What this task involves =>
Restate the data below word for word. Skip any images it contains.
□ □ □ □ □ □ □
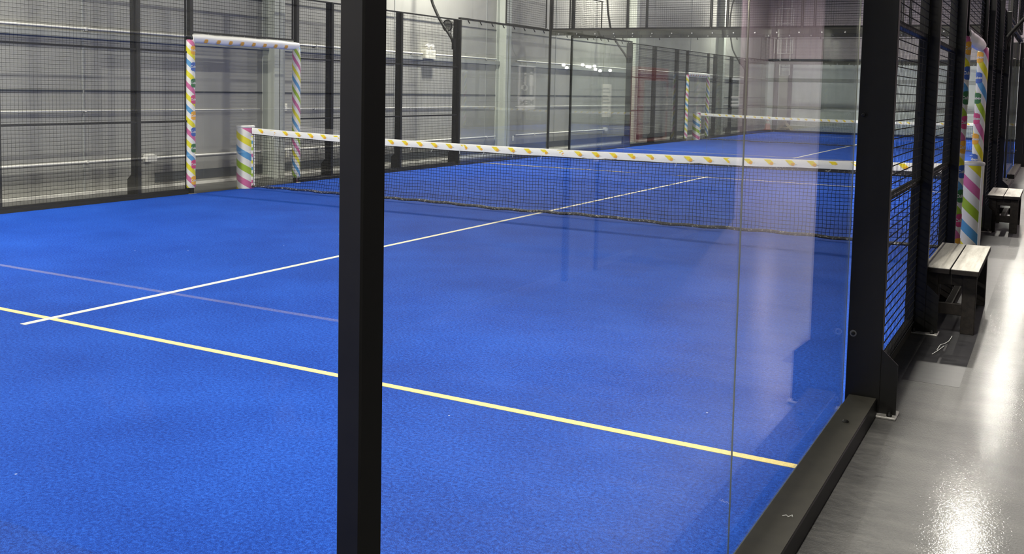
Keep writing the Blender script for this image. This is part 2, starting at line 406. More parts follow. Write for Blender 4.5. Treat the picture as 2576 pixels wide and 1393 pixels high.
# far end of the building
t = empty('access_ladder', (-5.2, YF - .25, 2.5), 'white steel access ladder with safety cage on the far wall', 'ladder')
for sx in (-.22, .22):
    m = MB(); m.box((sx - .025, -.03, 0), (sx + .025, .03, 5.0)); m.build('rail', M['white_paint'], t)
for k in range(16):
    m = MB(); m.tube([(-.22, 0, .15 + k * .3), (.22, 0, .15 + k * .3)], .014, 6); m.build('rung', M['column_grey'], t)
for k in range(4):
    z = .95 + k * .66; m = MB()
    m.tube([(-.36 + .0, 0, z), (-.4, -.35, z), (-.2, -.62, z), (.2, -.62, z), (.4, -.35, z), (.36, 0, z)], .02, 6); m.build('cage_hoop', M['white_paint'], t)
for px, py in ((-.4, -.35), (-.2, -.62), (.2, -.62), (.4, -.35)):
    m = MB(); m.box((px - .015, py - .015, .95), (px + .015, py + .015, 2.95)); m.build('cage_bar', M['white_paint'], t)
t = empty('electrical_cabinet', (-5.23, YF - .03, 0), 'beige metal cabinet between two dark posts on the far wall', 'cabinet')
m = MB(); m.bbox((-.19, -.2, .1), (.19, 0, 2.45), .01); m.build('body', M['cabinet'], t)
m = MB(); m.bbox((-.16, -.215, .15), (.16, -.2, 2.4), .004); m.build('door', M['cabinet'], t)
for sx, wd in ((-.38, .17), (.26, .13)):
    m = MB(); m.box((sx - wd / 2 + .02, -.16, 0), (sx + wd / 2 + .02, 0, 3.1)); m.build('post', M['black'], t)
t = empty('traffic_cone', (-5.72, 43.2, -.01), 'orange traffic cone with a white band past the far court', 'cone')
m = MB(); m.bbox((-.17, -.17, 0), (.17, .17, .04), .01); m.build('base', M['cone'], t)
m = MB(); m.lathe([(.15, .04), (.11, .26), (.10, .30)], n=20); m.lathe([(.068, .42), (.05, .5), (.03, .66), (.026, .67)], n=20); m.build('body', M['cone'], t)
m = MB(); m.lathe([(.10, .30), (.068, .42)], n=20); m.build('reflective_band', M['white_paint'], t)
t = empty('folding_ramp', (-5.0, 43.5, -.01), 'beige plywood A-shaped stand on the floor behind the far court', 'stand')
m = MB(); m.prism([(-.40, 0), (-.05, .43), (.03, .43), (0, .33), (-.27, 0)], 'y', -.15, .12); m.build('side_board', M['ply'], t)
m = MB(); m.prism([(.0, .43), (.36, .05), (.48, 0), (.3, 0), (-.02, .34)], 'y', -.14, .14); m.build('side_board', M['ply'], t)
m = MB(); m.bbox((-.2, -.12, .1), (.2, .1, .15), .004); m.build('brace', M['ply'], t)

# washroom board, read the right way round here and mirrored in the far side glass of the near court
def sign_board(name, x, y, z0, w, h, label):
    t = empty(name, (x, y, z0), label, 'sign'); t.rotation_euler.z = -PI / 2; t.scale = (.27, .27, .139)
    m = MB(); m.bbox((-w / 2, 0, 0), (w / 2, .03, h), .006); m.build('board', M['white_paint'], t)
    m = MB(); m.box((-w / 2 + .07, -.006, h * .30), (w / 2 - .07, 0, h - .09)); m.build('pictogram_panel', M['sign_dark'], t)
    zb = h * .30; ph = h * .66
    m = MB(); cx = -w * .22    # standing man
    m.lathe([(.001, -.014), (.055, -.014), (.055, -.008), (.001, -.008)], (cx, 0, zb + ph * .83), 20, 0, 'y', False)
    m.prism([(cx - .12, zb + ph * .38), (cx - .12, zb + ph * .7), (cx - .09, zb + ph * .745), (cx + .09, zb + ph * .745), (cx + .12, zb + ph * .7), (cx + .12, zb + ph * .38), (cx + .085, zb + ph * .38), (cx + .085, zb + ph * .6), (cx + .07, zb + ph * .6), (cx + .07, zb + ph * .06), (cx + .01, zb + ph * .06), (cx + .01, zb + ph * .36), (cx - .01, zb + ph * .36), (cx - .01, zb + ph * .06), (cx - .07, zb + ph * .06), (cx - .07, zb + ph * .6), (cx - .085, zb + ph * .6), (cx - .085, zb + ph * .38)], 'y', -.014, -.008)
    m.build('man_pictogram', M['white_paint'], t)
    m = MB(); cx = w * .17; zc = zb + ph * .3
    m.tube([(cx + .13 * math.cos(a), -.012, zc + .15 * math.sin(a)) for a in [math.radians(d) for d in range(100, 381, 14)]], .016, 6)
    m.tube([(cx - .02, -.012, zb + ph * .7), (cx - .02, -.012, zc + .14), (cx + .12, -.012, zc + .14), (cx + .17, -.012, zc - .06), (cx + .22, -.012, zc - .07)], .019, 6)
    m.tube([(cx - .02, -.012, zc + .26), (cx + .09, -.012, zc + .26)], .015, 6)
    m.lathe([(.001, -.014), (.05, -.014), (.05, -.008), (.001, -.008)], (cx - .02, 0, zb + ph * .78), 20, 0, 'y', False)
    m.build('wheelchair_pictogram', M['white_paint'], t)
    text_mesh('MEN', h * .17, lambda p: Vector((p.x, -.006, p.y + h * .16)), 'lettering', M['ink'], t, bold=.012)
sign_board('washroom_sign', 7.74, 5.545, 1.45, 1.0, 2.46, 'washroom sign with wheelchair and man pictograms above MEN, mirrored in the glass')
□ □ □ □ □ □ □
Finished exercise =>
Keep writing the Blender script for this image. This is part 2, starting at line 406. More parts follow. Write for Blender 4.5. Treat the picture as 2576 pixels wide and 1393 pixels high.
# far end of the building
t = empty('access_ladder', (-5.2, YF - .25, 2.5), 'white steel access ladder with safety cage on the far wall', 'ladder')
for sx in (-.22, .22):
    m = MB(); m.box((sx - .025, -.03, 0), (sx + .025, .03, 5.0)); m.build('rail', M['white_paint'], t)
for k in range(16):
    m = MB(); m.tube([(-.22, 0, .15 + k * .3), (.22, 0, .15 + k * .3)], .014, 6); m.build('rung', M['column_grey'], t)
for k in range(4):
    z = .95 + k * .66; m = MB()
    m.tube([(-.36 + .0, 0, z), (-.4, -.35, z), (-.2, -.62, z), (.2, -.62, z), (.4, -.35, z), (.36, 0, z)], .02, 6); m.build('cage_hoop', M['white_paint'], t)
for px, py in ((-.4, -.35), (-.2, -.62), (.2, -.62), (.4, -.35)):
    m = MB(); m.box((px - .015, py - .015, .95), (px + .015, py + .015, 2.95)); m.build('cage_bar', M['white_paint'], t)
t = empty('electrical_cabinet', (-5.23, YF - .03, 0), 'beige metal cabinet between two dark posts on the far wall', 'cabinet')
m = MB(); m.bbox((-.19, -.2, .1), (.19, 0, 2.45), .01); m.build('body', M['cabinet'], t)
m = MB(); m.bbox((-.16, -.215, .15), (.16, -.2, 2.4), .004); m.build('door', M['cabinet'], t)
for sx, wd in ((-.38, .17), (.26, .13)):
    m = MB(); m.box((sx - wd / 2 + .02, -.16, 0), (sx + wd / 2 + .02, 0, 3.1)); m.build('post', M['black'], t)
t = empty('traffic_cone', (-5.72, 43.2, -.01), 'orange traffic cone with a white band past the far court', 'cone')
m = MB(); m.bbox((-.17, -.17, 0), (.17, .17, .04), .01); m.build('base', M['cone'], t)
m = MB(); m.lathe([(.15, .04), (.11, .26), (.10, .30)], n=20); m.lathe([(.068, .42), (.05, .5), (.03, .66), (.026, .67)], n=20); m.build('body', M['cone'], t)
m = MB(); m.lathe([(.10, .30), (.068, .42)], n=20); m.build('reflective_band', M['white_paint'], t)
t = empty('folding_ramp', (-5.0, 43.5, -.01), 'beige plywood A-shaped stand on the floor behind the far court', 'stand')
m = MB(); m.prism([(-.40, 0), (-.05, .43), (.03, .43), (0, .33), (-.27, 0)], 'y', -.15, .12); m.build('side_board', M['ply'], t)
m = MB(); m.prism([(.0, .43), (.36, .05), (.48, 0), (.3, 0), (-.02, .34)], 'y', -.14, .14); m.build('side_board', M['ply'], t)
m = MB(); m.bbox((-.2, -.12, .1), (.2, .1, .15), .004); m.build('brace', M['ply'], t)

# washroom board, read the right way round here and mirrored in the far side glass of the near court
def sign_board(name, x, y, z0, w, h, label):
    t = empty(name, (x, y, z0), label, 'sign'); t.rotation_euler.z = -PI / 2; t.scale = (.27, .27, .139)
    m = MB(); m.bbox((-w / 2, 0, 0), (w / 2, .03, h), .006); m.build('board', M['white_paint'], t)
    m = MB(); m.box((-w / 2 + .07, -.006, h * .30), (w / 2 - .07, 0, h - .09)); m.build('pictogram_panel', M['sign_dark'], t)
    zb = h * .30; ph = h * .66
    m = MB(); cx = -w * .22    # standing man
    m.lathe([(.001, -.014), (.055, -.014), (.055, -.008), (.001, -.008)], (cx, 0, zb + ph * .83), 20, 0, 'y', False)
    m.prism([(cx - .12, zb + ph * .38), (cx - .12, zb + ph * .7), (cx - .09, zb + ph * .745), (cx + .09, zb + ph * .745), (cx + .12, zb + ph * .7), (cx + .12, zb + ph * .38), (cx + .085, zb + ph * .38), (cx + .085, zb + ph * .6), (cx + .07, zb + ph * .6), (cx + .07, zb + ph * .06), (cx + .01, zb + ph * .06), (cx + .01, zb + ph * .36), (cx - .01, zb + ph * .36), (cx - .01, zb + ph * .06), (cx - .07, zb + ph * .06), (cx - .07, zb + ph * .6), (cx - .085, zb + ph * .6), (cx - .085, zb + ph * .38)], 'y', -.014, -.008)
    m.build('man_pictogram', M['white_paint'], t)
    m = MB(); cx = w * .17; zc = zb + ph * .3
    m.tube([(cx + .13 * math.cos(a), -.012, zc + .15 * math.sin(a)) for a in [math.radians(d) for d in range(100, 381, 14)]], .016, 6)
    m.tube([(cx - .02, -.012, zb + ph * .7), (cx - .02, -.012, zc + .14), (cx + .12, -.012, zc + .14), (cx + .17, -.012, zc - .06), (cx + .22, -.012, zc - .07)], .019, 6)
    m.tube([(cx - .02, -.012, zc + .26), (cx + .09, -.012, zc + .26)], .015, 6)
    m.lathe([(.001, -.014), (.05, -.014), (.05, -.008), (.001, -.008)], (cx - .02, 0, zb + ph * .78), 20, 0, 'y', False)
    m.build('wheelchair_pictogram', M['white_paint'], t)
    text_mesh('MEN', h * .17, lambda p: Vector((p.x, -.006, p.y + h * .16)), 'lettering', M['ink'], t, bold=.012)
sign_board('washroom_sign', 7.74, 5.545, 1.45, 1.0, 2.46, 'washroom sign with wheelchair and man pictograms above MEN, mirrored in the glass')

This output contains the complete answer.